-- TASK TO CARRY OUT --
Below are records; quote them exactly from the first line through the line that contains "return put(o, **k)".

▬▬▬

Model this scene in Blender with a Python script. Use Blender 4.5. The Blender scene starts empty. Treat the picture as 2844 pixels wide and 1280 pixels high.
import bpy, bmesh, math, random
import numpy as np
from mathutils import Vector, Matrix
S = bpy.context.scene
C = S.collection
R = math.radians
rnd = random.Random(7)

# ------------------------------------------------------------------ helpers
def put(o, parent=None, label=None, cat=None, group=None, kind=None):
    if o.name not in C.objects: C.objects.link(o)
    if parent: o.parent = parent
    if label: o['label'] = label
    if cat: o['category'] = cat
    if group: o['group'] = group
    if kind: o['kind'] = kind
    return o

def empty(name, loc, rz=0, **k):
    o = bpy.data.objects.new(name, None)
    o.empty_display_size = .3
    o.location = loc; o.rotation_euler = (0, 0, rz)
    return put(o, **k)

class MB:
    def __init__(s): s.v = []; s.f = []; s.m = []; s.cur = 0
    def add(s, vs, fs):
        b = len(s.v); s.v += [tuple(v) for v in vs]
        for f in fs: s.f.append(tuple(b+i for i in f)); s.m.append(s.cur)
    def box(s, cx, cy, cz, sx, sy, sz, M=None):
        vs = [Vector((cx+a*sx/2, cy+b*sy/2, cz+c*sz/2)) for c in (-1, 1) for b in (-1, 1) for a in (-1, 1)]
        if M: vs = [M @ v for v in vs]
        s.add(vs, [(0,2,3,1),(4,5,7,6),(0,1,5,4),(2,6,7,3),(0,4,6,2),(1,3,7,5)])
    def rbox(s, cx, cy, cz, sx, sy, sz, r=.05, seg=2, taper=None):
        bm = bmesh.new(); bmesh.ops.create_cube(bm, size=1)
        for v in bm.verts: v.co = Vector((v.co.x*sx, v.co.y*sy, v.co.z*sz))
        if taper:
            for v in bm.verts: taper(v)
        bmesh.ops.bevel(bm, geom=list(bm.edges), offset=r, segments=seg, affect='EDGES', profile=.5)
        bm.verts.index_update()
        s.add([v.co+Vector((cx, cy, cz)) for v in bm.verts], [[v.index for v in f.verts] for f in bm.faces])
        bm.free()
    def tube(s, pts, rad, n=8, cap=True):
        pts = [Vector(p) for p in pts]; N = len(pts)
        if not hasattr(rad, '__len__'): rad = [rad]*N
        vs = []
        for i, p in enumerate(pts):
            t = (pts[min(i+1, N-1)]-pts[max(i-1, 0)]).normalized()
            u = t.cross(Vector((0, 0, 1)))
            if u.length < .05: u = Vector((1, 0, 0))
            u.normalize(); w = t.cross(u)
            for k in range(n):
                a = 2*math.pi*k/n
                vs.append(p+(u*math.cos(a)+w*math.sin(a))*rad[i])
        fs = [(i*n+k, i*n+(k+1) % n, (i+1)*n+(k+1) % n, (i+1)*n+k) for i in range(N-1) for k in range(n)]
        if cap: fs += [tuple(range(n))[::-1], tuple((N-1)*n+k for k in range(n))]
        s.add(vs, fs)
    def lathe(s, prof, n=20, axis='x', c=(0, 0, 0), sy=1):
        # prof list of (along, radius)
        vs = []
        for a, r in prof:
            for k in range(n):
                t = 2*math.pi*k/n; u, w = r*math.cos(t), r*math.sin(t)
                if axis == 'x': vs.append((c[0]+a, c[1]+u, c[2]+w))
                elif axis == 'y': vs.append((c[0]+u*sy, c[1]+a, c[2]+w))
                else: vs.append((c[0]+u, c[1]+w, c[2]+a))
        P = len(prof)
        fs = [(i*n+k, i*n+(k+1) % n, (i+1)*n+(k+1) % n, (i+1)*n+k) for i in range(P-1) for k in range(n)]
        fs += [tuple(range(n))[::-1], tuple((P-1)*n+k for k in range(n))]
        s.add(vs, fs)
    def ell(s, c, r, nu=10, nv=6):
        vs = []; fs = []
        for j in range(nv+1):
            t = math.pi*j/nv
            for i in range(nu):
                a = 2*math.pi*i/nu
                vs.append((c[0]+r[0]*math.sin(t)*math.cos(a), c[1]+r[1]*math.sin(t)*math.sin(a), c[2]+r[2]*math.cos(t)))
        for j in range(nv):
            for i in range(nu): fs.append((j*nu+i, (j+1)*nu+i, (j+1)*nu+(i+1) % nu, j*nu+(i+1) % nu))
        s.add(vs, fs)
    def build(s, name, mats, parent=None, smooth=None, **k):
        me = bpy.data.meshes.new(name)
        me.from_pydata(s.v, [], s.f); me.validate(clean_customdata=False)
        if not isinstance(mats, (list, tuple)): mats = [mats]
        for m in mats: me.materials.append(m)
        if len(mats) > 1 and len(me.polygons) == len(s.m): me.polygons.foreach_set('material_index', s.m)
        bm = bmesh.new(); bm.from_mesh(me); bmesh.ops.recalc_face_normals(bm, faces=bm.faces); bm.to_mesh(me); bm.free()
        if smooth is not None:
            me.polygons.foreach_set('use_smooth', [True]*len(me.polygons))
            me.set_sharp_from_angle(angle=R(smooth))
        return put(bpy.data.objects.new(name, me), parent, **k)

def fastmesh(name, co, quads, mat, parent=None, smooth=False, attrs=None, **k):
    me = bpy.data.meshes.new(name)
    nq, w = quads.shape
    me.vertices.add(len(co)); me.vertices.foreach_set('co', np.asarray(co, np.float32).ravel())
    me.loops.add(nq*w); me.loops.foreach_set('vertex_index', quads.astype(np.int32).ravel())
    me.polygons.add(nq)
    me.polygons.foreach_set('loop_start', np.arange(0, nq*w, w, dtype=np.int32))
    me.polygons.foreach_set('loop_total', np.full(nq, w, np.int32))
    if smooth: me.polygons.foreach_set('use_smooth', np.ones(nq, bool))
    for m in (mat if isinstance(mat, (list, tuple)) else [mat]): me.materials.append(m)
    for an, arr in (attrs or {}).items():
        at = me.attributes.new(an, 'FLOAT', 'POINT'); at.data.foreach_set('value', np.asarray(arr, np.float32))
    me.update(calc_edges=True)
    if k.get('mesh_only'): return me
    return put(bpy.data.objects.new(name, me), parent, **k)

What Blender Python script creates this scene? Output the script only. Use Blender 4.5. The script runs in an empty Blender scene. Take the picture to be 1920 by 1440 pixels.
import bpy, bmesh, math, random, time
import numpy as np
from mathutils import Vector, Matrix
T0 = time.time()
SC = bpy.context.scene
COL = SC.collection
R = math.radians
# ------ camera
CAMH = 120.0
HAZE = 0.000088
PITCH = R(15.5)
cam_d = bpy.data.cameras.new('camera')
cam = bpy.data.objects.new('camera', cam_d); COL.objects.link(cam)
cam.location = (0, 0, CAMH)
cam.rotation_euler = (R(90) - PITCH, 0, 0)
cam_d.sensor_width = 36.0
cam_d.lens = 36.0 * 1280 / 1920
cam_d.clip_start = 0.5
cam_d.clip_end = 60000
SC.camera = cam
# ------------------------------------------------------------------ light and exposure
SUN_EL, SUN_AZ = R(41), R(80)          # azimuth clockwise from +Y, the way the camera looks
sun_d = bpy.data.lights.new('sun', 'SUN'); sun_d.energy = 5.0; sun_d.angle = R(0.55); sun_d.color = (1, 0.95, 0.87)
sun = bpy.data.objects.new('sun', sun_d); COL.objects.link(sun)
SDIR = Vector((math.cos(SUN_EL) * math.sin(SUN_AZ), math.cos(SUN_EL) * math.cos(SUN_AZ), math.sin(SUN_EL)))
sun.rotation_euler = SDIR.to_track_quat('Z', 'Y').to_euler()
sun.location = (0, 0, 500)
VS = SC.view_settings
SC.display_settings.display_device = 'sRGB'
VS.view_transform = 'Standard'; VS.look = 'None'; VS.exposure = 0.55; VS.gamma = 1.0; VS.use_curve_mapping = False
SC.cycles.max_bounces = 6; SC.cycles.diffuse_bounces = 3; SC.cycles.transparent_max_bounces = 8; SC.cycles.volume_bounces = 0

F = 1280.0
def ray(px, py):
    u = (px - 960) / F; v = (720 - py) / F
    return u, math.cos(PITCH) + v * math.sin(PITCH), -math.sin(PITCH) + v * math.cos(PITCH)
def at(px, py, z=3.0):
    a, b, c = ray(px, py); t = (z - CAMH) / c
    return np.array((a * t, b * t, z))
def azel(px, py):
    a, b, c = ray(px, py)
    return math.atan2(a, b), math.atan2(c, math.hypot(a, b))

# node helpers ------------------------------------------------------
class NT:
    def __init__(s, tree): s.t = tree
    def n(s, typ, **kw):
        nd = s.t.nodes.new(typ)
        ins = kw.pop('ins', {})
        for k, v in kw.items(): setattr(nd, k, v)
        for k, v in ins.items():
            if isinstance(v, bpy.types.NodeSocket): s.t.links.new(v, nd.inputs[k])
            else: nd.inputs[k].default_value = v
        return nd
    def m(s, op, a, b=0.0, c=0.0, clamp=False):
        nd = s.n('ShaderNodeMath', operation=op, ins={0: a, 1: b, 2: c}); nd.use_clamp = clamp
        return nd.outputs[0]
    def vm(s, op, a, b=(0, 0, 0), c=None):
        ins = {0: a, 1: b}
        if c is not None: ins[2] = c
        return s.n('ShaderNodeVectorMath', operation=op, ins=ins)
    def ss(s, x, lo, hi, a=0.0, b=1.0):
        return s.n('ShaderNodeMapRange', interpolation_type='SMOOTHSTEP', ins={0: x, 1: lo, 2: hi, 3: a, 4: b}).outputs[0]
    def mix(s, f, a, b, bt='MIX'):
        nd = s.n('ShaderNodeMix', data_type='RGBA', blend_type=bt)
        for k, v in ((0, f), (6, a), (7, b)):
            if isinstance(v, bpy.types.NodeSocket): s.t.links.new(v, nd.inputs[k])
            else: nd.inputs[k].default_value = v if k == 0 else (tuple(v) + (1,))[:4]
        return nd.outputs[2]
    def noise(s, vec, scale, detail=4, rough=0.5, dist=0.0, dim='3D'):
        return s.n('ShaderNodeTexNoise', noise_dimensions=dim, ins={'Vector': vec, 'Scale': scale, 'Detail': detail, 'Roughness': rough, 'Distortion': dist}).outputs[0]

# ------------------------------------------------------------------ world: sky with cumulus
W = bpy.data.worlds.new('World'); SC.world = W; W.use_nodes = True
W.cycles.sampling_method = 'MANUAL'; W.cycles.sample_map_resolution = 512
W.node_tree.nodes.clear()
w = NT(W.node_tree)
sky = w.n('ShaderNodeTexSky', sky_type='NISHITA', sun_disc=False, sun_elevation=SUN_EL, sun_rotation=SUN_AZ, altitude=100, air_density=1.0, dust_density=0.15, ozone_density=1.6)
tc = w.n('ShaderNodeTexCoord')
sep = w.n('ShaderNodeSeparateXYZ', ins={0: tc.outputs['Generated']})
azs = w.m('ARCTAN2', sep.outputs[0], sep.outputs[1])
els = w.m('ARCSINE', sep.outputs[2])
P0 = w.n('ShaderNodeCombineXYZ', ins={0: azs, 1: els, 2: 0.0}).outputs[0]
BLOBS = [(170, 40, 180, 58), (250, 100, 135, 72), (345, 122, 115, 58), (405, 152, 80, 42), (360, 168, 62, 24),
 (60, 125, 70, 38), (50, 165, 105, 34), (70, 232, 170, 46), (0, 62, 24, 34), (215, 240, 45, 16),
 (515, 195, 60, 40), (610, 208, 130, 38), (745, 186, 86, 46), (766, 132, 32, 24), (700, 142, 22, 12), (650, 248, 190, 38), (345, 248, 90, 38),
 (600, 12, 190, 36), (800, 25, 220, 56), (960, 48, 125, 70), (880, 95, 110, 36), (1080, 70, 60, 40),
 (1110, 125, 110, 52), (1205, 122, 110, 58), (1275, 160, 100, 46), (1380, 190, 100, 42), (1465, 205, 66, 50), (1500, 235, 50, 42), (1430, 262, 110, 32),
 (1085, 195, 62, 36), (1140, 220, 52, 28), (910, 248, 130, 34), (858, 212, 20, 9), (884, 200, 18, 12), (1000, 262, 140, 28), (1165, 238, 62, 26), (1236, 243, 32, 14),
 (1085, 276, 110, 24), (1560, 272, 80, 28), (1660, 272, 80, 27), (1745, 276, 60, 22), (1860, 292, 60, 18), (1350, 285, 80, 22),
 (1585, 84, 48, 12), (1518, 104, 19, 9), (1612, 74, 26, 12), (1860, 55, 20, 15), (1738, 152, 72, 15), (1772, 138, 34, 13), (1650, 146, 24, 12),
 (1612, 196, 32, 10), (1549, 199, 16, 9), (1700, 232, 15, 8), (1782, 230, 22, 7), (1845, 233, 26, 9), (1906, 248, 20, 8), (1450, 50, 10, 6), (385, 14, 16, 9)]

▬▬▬

-- OUTPUT OF THE TASK --
Model this scene in Blender with a Python script. Use Blender 4.5. The Blender scene starts empty. Treat the picture as 2844 pixels wide and 1280 pixels high.
import bpy, bmesh, math, random
import numpy as np
from mathutils import Vector, Matrix
S = bpy.context.scene
C = S.collection
R = math.radians
rnd = random.Random(7)

# ------------------------------------------------------------------ helpers
def put(o, parent=None, label=None, cat=None, group=None, kind=None):
    if o.name not in C.objects: C.objects.link(o)
    if parent: o.parent = parent
    if label: o['label'] = label
    if cat: o['category'] = cat
    if group: o['group'] = group
    if kind: o['kind'] = kind
    return o

def empty(name, loc, rz=0, **k):
    o = bpy.data.objects.new(name, None)
    o.empty_display_size = .3
    o.location = loc; o.rotation_euler = (0, 0, rz)
    return put(o, **k)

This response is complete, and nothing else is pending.